Evidence of a Bronze Age farming community has been uncovered by a team of archaeologists.

The dig, in Hackbridge, was commissioned by Sutton Council as a follow-up to an archaeological dig in 1998 on adjacent land to the south of the site at Wandle Meadows, now the Bedzed site, which found evidence of a large-scale, Bronze Age settlement.

The work legally had to be undertaken before the building of an extension of Hackbridge Primary School could commence on the site, which has been vacant for a number of years but was previously utilised as a sewage treatment plant.
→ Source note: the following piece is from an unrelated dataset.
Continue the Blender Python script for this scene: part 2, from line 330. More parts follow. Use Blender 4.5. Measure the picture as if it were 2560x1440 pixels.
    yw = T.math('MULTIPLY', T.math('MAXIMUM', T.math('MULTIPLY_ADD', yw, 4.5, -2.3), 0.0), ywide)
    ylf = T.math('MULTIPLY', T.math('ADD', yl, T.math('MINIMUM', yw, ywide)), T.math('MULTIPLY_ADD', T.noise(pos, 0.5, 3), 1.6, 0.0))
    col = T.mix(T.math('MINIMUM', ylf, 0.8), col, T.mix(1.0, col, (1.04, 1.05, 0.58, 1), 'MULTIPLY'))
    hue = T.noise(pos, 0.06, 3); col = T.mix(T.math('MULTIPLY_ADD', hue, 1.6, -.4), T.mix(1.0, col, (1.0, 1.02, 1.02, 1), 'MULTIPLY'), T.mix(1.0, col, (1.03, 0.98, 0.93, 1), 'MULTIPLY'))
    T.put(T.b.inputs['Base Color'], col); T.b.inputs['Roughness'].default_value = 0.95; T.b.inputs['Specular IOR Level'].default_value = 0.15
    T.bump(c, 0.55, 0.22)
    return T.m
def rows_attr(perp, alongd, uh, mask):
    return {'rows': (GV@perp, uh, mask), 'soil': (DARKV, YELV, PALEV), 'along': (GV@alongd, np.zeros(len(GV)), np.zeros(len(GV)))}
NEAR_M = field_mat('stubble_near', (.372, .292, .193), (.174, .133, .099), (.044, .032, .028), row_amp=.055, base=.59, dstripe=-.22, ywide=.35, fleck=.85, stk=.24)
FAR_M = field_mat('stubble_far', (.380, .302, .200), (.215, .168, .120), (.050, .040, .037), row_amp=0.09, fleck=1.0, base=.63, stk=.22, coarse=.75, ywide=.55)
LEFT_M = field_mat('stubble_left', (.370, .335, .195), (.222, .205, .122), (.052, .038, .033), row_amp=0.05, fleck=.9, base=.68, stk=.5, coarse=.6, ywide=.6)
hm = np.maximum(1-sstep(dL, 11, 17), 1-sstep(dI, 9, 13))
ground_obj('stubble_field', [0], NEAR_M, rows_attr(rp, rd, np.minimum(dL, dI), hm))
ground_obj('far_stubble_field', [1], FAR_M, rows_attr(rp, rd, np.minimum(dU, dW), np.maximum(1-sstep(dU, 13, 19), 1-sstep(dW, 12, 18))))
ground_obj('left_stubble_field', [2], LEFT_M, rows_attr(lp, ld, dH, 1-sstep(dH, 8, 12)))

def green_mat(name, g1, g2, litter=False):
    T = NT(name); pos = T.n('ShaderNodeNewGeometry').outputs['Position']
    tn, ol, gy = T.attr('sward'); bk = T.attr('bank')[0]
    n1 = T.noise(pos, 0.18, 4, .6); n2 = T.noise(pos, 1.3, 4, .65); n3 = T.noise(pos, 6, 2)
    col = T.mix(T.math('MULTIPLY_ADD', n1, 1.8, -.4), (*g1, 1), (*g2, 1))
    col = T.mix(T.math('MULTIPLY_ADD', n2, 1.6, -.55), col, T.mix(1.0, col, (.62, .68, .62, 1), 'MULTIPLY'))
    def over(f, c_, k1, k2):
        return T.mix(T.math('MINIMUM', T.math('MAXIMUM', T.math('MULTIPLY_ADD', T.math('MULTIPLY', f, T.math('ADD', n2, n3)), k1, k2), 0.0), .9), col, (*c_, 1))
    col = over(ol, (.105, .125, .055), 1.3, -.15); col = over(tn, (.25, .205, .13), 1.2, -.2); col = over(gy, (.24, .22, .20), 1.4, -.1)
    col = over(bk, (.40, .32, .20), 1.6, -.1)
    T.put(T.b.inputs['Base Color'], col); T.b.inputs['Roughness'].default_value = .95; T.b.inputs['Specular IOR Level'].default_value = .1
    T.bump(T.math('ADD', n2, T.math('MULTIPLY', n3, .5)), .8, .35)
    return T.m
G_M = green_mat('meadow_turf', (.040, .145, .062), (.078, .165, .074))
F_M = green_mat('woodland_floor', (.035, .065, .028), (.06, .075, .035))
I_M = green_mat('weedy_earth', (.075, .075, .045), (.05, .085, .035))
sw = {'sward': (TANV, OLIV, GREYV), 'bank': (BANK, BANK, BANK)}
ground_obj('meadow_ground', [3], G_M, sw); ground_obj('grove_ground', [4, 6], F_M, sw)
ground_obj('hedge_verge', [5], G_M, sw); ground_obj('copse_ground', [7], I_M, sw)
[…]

A group of four archaeologists from the AOC Archaeology Group spent four weeks excavating about 1.7 hectares of land. They used diggers and archaeological equipment to remove 1m of salt and earth before exploring the site by hand.

Several indicators that a small farming community lived there about 4,000 years ago were uncovered. Field boundaries dating to about 2,000BC, indicated by ditches dug to separate fields from each other, and holes for wooden posts, which would have been fence lines, used to tether animals or part of the wooden walls of a house were discovered.

No physical artifacts, however, were found dating back to the Bronze Age. Instead, bizarrely an almond Mars bar wrapper, a limited edition version of the popular snack, was found at the centre of the site inside a pit filled with rubble.

Archaeologist Les Capon, project officer at AOC Archaeology, said: “There may have been a small community of two or three families but we can’t prove they were living directly on the ground the school is going to be built on.

“Without evidence of a house on our exact site here or any dating evidence it is more deductive reasoning than proof. The evidence may live a couple of metres to the east or north just outside the area we are digging in.”

Construction of the new primary school is expected to start in April 2016, with the school to open in September 2017.